Embora aparentemente exista uma linha tênue, em cada caso concreto podem ser aferidos esses vetores, e, possivelmente permitir uma conclusão adequada, distinguindo-se o exercício regular de um direito de um crime contra a dignidade sexual.

À Defesa e à Acusação, incumbem a difícil missão de colher elementos de prova que possam esclarecer tais fatores, sem descurar dos princípios basilares que regem todo o processo penal, in dúbio pro réu e favor rei.

Conclusão
Os casos de relação sexual consentida com uma pessoa com deficiência mental, sobretudo no âmbito do processo penal, quando se apura o crime de estupro de vulnerável com base na falta de discernimento para consentir com a prática de atos libidinosos, são complexos e não raras vezes de difícil elucidação.

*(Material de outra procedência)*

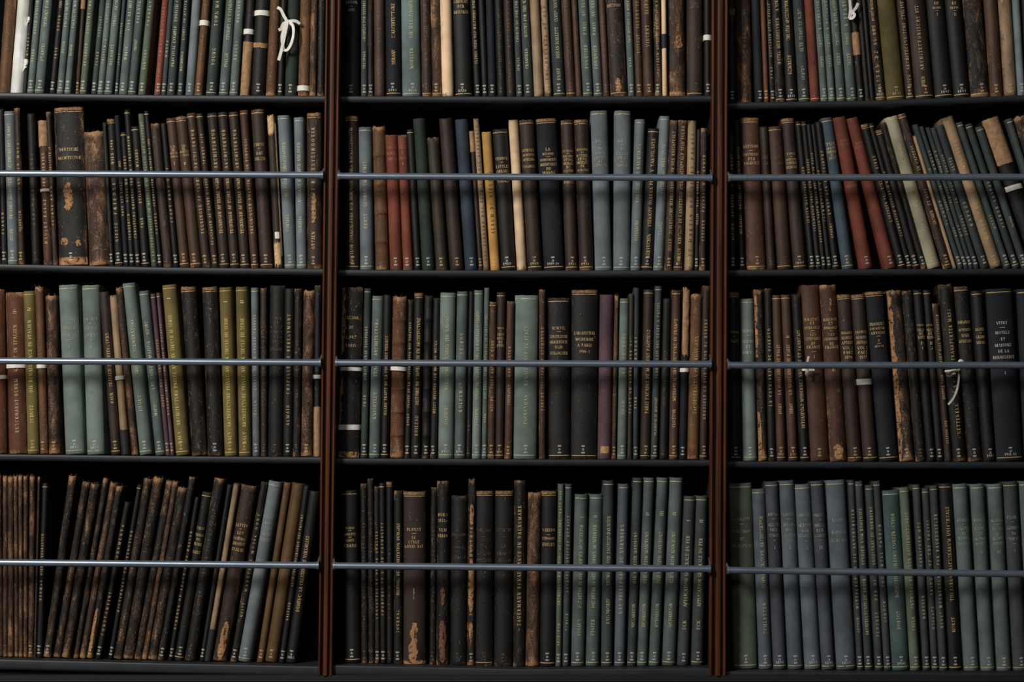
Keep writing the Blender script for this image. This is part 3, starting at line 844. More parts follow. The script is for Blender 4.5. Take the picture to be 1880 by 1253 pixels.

À luz do Estatuto da Pessoa com Deficiência, a plena capacidade não é afetada em razão de ser uma pessoa com deficiência, ainda que mental ou intelectual. O Estatuto prevê a salvaguarda a tais pessoas, aos direitos à constituição de família, de contrair matrimônio, direitos sexuais e reprodutivos, dentre outros.

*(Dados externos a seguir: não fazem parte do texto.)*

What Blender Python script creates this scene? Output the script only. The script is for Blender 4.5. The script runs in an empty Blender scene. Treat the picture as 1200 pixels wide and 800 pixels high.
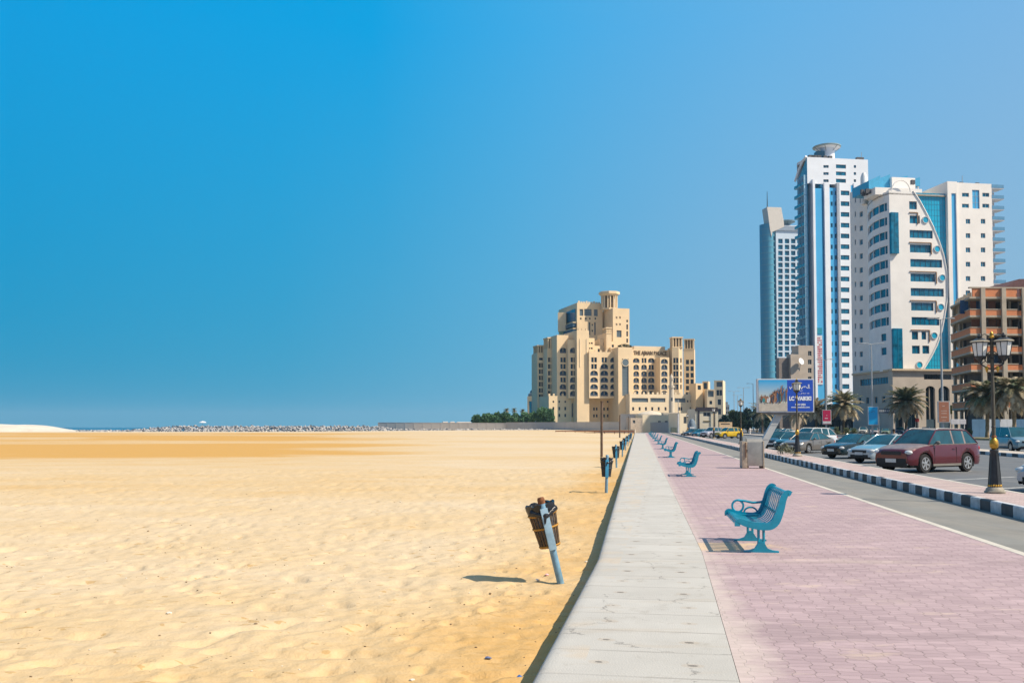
import bpy, bmesh, math, random
import numpy as np
from mathutils import Vector, Matrix, noise
random.seed(7)
SC = bpy.context.scene
COL = SC.collection
R = math.radians
# ------------------------------------------------------------------ camera model (1200x800 units)
F = 1080.0; H = 1.75; CY = 455.0
PITCH = math.atan(45.0 / F)
cp, sp = math.cos(PITCH), math.sin(PITCH)
def zat(py, D):                       # height of a point seen at row py standing D metres ahead
    t = (CY - py) / F
    return H + D * (sp + t * cp) / (cp - t * sp)
def xat(px, D, z=H):
    return (px - 600.0) / F * (D * cp + (z - H) * sp)
def dist(py, z=0.0):                  # distance ahead of the ground point seen at row py
    t = (CY - py) / F
    return (z - H) * (cp - t * sp) / (sp + t * cp)
def G(px, py, z=0.0):
    D = dist(py, z); return Vector((xat(px, D, z), D, z))
RD = 0.1407                           # the road runs this far right per metre ahead
def RP(x0, D, z=0.0): return Vector((x0 + RD * D, D, z))

cam_d = bpy.data.cameras.new('camera'); cam = bpy.data.objects.new('camera', cam_d); COL.objects.link(cam)
cam.location = (0, 0, H); cam.rotation_euler = (math.pi / 2 + PITCH, 0, 0)
cam_d.sensor_width = 36; cam_d.lens = 36 * F / 1200; cam_d.shift_y = 55 / 1200.0
cam_d.clip_start = 0.1; cam_d.clip_end = 9000
SC.camera = cam

# ------------------------------------------------------------------ materials
MATS = {}
def node(nt, t, **kw):
    n = nt.nodes.new(t)
    for k, v in kw.items(): setattr(n, k, v)
    return n
def mat(name, col, rough=.7, metal=0., var=.12, vscale=2., bump=0., bscale=20., spec=.5, coat=0., emit=None, col2=None, trans=0.):
    if name in MATS: return MATS[name]
    m = bpy.data.materials.new(name); m.use_nodes = True; nt = m.node_tree
    b = nt.nodes['Principled BSDF']; L = nt.links.new
    b.inputs['Roughness'].default_value = rough; b.inputs['Metallic'].default_value = metal
    b.inputs['Specular IOR Level'].default_value = spec; b.inputs['Coat Weight'].default_value = coat
    b.inputs['Coat Roughness'].default_value = .08
    g = node(nt, 'ShaderNodeNewGeometry')
    n1 = node(nt, 'ShaderNodeTexNoise'); n1.inputs['Scale'].default_value = vscale; n1.inputs['Detail'].default_value = 5
    n1.inputs['Roughness'].default_value = .65
    L(g.outputs['Position'], n1.inputs['Vector'])
    mr = node(nt, 'ShaderNodeMapRange'); mr.inputs[1].default_value = .3; mr.inputs[2].default_value = .7
    L(n1.outputs['Fac'], mr.inputs[0])
    mx = node(nt, 'ShaderNodeMix', data_type='RGBA')
    c = Vector(col[:3]); c2 = Vector(col2) if col2 else c * (1 - 2 * var)
    if not col2: c = c * (1 + var * .5)
    mx.inputs[6].default_value = (*[max(0, v) for v in c2], 1); mx.inputs[7].default_value = (*[min(1, v) for v in c], 1)
    L(mr.outputs[0], mx.inputs[0]); L(mx.outputs[2], b.inputs['Base Color'])
    if bump:
        n2 = node(nt, 'ShaderNodeTexNoise'); n2.inputs['Scale'].default_value = bscale; n2.inputs['Detail'].default_value = 6
        L(g.outputs['Position'], n2.inputs['Vector'])
        bp = node(nt, 'ShaderNodeBump'); bp.inputs['Strength'].default_value = bump; bp.inputs['Distance'].default_value = .02
        L(n2.outputs['Fac'], bp.inputs['Height']); L(bp.outputs[0], b.inputs['Normal'])
    if emit:
        b.inputs['Emission Color'].default_value = (*emit[0], 1); b.inputs['Emission Strength'].default_value = emit[1]
    if trans:
        tr = node(nt, 'ShaderNodeBsdfTranslucent'); L(mx.outputs[2], tr.inputs['Color']); ms = node(nt, 'ShaderNodeMixShader'); ms.inputs[0].default_value = trans
        L(b.outputs[0], ms.inputs[1]); L(tr.outputs[0], ms.inputs[2]); L(ms.outputs[0], nt.nodes['Material Output'].inputs['Surface'])
    MATS[name] = m
    return m
def s2l(r, g, b):
    f = lambda c: (c / 12.92 if c <= .04045 else ((c + .055) / 1.055) ** 2.4)
    return (f(r / 255), f(g / 255), f(b / 255))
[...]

A proteção normativa à pessoa com deficiência não pode, de modo até "esquizofrênico", trazer-lhe restrições não mais permitidas pelo ordenamento jurídico brasileiro. Se à pessoa com deficiência (física, mental, intelectual ou sensorial) é garantido o exercício dos direitos sexuais e reprodutivos, o Estado ou a Lei não podem impedi-la manter uma relação sexual consentida (direitos sexuais e reprodutivos) caso assim deseje.

Conclui-se, desse modo, que não é possível, de forma automática, amoldar toda relação sexual consentida entre uma pessoa com deficiência e outra (com ou sem deficiência) ao crime de estupro de vulnerável. As soluções das controvérsias, ficarão, então, a cargo de uma análise cuidadosa aos detalhes de cada caso concreto.